(3D scene scripts)
>>>

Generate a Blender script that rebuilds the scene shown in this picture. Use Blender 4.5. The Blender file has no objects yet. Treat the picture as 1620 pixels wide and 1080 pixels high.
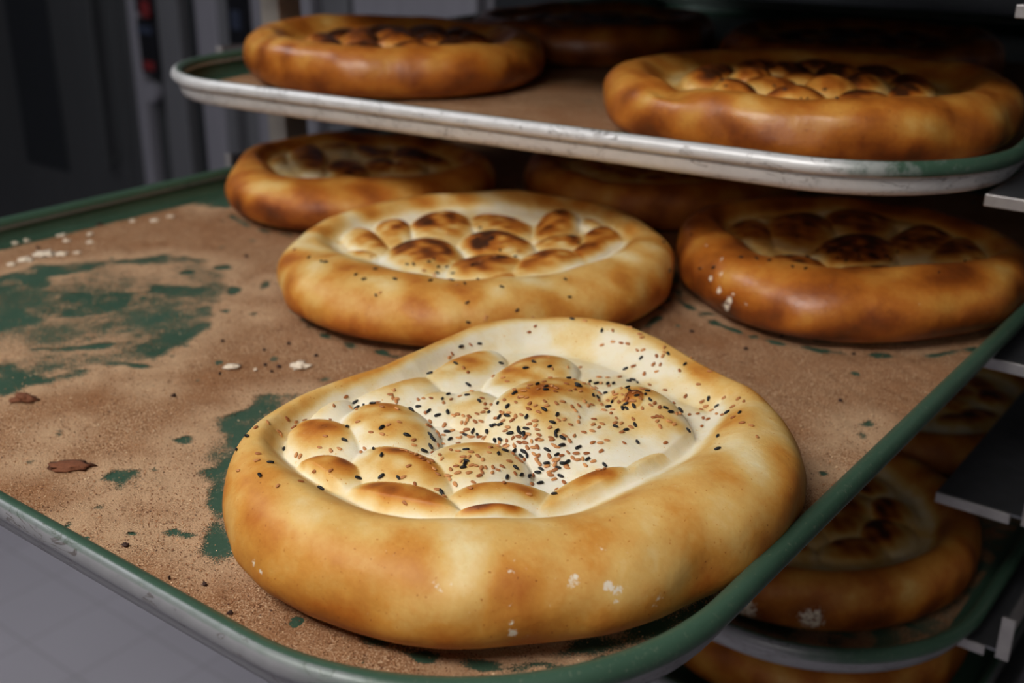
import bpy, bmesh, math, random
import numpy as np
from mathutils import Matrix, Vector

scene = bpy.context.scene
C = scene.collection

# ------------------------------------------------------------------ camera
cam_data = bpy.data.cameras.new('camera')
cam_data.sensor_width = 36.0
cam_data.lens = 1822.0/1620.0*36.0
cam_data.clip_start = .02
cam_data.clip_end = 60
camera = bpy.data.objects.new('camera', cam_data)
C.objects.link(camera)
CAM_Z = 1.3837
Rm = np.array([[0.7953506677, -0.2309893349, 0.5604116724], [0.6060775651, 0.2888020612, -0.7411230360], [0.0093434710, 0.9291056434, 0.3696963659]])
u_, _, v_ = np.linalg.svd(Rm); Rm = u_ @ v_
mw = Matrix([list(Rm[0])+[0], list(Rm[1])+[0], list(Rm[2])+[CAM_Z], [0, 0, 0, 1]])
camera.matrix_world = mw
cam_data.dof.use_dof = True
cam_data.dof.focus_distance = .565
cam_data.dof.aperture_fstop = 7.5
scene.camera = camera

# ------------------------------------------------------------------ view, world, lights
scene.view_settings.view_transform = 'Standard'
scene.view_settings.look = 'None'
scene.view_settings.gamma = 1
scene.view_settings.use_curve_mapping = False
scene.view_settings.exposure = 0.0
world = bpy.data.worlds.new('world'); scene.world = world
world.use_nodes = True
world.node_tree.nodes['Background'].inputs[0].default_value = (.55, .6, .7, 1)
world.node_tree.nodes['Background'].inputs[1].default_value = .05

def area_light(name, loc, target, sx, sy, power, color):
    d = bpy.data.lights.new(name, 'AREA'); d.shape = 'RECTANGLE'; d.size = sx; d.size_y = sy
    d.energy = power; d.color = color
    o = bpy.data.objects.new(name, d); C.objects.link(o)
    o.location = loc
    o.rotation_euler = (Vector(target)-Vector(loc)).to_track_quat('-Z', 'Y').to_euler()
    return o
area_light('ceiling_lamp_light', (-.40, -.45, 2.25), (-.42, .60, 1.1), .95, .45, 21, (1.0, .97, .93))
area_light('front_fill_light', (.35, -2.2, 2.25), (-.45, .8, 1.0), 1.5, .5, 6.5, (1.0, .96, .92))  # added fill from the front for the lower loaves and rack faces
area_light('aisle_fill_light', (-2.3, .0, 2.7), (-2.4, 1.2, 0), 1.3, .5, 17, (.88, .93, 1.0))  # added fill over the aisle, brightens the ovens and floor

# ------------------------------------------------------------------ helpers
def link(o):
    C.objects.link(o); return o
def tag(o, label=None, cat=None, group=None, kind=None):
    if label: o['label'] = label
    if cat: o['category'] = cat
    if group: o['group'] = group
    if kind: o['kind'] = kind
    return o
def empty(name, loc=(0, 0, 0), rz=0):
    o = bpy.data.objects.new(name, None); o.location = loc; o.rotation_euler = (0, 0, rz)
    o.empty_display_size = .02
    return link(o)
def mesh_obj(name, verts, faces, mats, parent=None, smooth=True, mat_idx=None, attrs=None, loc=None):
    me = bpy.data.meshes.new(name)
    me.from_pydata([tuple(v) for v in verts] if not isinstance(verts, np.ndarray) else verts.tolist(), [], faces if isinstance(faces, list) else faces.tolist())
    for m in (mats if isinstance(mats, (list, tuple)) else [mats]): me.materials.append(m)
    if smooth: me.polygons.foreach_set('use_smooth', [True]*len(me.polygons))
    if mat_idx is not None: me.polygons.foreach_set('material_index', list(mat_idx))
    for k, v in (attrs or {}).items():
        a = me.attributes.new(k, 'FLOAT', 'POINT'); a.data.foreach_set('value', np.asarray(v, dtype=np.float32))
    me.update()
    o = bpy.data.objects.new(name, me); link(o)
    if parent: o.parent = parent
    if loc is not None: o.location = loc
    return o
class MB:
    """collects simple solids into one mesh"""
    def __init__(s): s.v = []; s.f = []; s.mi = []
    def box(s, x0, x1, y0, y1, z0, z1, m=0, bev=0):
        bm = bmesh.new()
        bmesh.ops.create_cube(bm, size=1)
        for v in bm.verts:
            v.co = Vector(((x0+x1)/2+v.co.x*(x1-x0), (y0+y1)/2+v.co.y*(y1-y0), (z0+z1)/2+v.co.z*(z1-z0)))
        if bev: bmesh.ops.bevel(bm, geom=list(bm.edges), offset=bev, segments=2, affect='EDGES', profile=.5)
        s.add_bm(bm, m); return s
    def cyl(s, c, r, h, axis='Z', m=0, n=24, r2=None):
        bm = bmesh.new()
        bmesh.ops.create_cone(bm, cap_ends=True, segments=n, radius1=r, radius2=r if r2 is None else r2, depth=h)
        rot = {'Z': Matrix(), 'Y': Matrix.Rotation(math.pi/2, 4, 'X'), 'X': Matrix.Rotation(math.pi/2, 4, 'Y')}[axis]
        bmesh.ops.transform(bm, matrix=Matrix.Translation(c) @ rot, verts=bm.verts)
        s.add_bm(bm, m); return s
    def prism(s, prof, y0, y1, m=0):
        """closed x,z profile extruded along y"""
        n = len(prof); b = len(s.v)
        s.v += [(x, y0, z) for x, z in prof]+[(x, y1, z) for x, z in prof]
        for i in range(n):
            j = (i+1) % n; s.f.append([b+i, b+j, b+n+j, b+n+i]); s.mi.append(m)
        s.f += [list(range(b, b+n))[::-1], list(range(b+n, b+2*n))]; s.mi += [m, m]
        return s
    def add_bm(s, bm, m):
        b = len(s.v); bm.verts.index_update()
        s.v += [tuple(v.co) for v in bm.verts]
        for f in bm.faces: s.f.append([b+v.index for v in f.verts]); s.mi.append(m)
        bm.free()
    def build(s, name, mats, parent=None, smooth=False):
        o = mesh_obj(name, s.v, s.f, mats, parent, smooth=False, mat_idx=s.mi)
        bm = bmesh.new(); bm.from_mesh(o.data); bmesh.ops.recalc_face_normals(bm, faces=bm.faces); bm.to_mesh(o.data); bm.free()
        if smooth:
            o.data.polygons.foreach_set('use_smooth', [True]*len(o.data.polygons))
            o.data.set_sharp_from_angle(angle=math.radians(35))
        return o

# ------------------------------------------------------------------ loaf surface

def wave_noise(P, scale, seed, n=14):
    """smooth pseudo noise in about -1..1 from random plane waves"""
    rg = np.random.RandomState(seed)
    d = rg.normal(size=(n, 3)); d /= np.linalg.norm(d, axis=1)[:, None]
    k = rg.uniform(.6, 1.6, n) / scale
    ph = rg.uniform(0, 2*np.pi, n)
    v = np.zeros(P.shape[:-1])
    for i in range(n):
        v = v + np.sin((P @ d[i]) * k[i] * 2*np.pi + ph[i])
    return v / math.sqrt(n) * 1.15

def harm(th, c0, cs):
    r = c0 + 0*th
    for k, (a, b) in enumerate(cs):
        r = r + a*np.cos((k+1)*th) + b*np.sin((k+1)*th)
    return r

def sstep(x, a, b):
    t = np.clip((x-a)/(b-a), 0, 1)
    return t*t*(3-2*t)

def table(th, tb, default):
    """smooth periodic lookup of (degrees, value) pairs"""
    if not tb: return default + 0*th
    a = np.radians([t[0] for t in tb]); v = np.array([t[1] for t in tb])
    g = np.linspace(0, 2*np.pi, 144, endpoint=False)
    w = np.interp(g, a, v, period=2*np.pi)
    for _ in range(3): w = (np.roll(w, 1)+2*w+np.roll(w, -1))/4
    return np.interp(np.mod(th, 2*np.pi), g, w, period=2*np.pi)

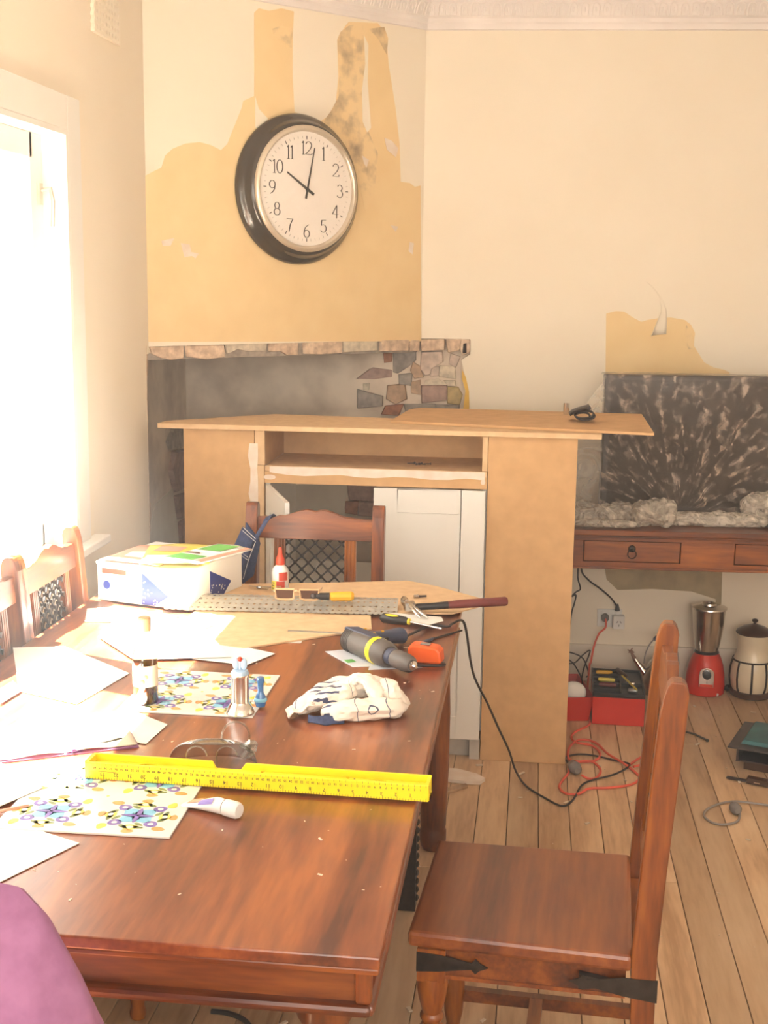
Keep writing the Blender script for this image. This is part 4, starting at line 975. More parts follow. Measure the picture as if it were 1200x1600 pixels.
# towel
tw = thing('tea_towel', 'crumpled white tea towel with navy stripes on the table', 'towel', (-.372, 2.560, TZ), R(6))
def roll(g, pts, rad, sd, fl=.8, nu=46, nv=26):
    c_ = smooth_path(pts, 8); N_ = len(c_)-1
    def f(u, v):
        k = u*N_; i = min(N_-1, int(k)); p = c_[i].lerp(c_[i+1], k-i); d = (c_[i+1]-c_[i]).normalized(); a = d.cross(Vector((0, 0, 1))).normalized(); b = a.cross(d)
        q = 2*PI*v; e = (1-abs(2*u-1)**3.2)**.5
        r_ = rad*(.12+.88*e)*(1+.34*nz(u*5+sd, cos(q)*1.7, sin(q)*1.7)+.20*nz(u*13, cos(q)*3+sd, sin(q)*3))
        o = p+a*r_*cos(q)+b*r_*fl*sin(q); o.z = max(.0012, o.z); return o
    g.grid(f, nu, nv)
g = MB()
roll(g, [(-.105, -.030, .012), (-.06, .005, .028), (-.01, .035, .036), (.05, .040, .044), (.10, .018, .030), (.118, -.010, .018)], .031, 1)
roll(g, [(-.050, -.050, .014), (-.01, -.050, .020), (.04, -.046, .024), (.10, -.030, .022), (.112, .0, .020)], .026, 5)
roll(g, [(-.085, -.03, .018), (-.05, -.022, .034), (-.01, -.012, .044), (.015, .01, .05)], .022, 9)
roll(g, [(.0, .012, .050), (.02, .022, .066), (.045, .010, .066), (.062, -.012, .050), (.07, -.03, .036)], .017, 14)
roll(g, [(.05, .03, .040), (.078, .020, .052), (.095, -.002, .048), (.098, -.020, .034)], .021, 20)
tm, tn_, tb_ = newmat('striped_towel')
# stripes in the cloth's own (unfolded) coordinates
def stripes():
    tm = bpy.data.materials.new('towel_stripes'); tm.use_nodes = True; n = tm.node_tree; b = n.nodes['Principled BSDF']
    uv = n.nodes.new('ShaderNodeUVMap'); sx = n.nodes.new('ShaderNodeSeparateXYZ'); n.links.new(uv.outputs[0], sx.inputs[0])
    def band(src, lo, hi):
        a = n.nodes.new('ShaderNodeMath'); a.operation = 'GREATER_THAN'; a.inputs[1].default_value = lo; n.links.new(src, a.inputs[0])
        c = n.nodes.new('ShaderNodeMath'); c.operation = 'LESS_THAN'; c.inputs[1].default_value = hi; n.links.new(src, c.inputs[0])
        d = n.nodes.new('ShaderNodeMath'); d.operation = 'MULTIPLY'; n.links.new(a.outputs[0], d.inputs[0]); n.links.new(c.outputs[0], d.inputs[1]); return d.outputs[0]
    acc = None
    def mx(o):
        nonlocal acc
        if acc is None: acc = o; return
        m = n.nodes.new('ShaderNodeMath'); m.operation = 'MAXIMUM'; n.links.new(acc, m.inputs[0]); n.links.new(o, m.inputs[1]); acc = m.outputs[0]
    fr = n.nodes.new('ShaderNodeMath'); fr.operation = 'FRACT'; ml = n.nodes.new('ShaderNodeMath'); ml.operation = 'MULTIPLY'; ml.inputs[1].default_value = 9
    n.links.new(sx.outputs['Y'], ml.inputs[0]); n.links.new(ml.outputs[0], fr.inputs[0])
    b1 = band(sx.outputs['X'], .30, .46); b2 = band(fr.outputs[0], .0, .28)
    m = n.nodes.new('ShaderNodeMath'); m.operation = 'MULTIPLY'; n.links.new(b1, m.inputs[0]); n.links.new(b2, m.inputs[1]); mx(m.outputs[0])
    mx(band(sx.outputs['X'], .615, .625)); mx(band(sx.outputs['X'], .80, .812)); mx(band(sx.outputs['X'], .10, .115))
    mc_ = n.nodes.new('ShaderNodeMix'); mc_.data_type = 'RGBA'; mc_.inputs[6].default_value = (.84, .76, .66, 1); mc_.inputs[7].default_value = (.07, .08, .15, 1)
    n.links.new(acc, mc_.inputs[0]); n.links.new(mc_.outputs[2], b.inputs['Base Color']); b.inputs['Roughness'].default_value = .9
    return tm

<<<

— AIM OF THE TASK —
Write down every line from the opening of the listing to the line with "C = scene.collection", both included, and nothing else; the pictures are omitted.

— ANSWER —
Generate a Blender script that rebuilds the scene shown in this picture. Use Blender 4.5. The Blender file has no objects yet. Treat the picture as 1620 pixels wide and 1080 pixels high.
import bpy, bmesh, math, random
import numpy as np
from mathutils import Matrix, Vector

scene = bpy.context.scene
C = scene.collection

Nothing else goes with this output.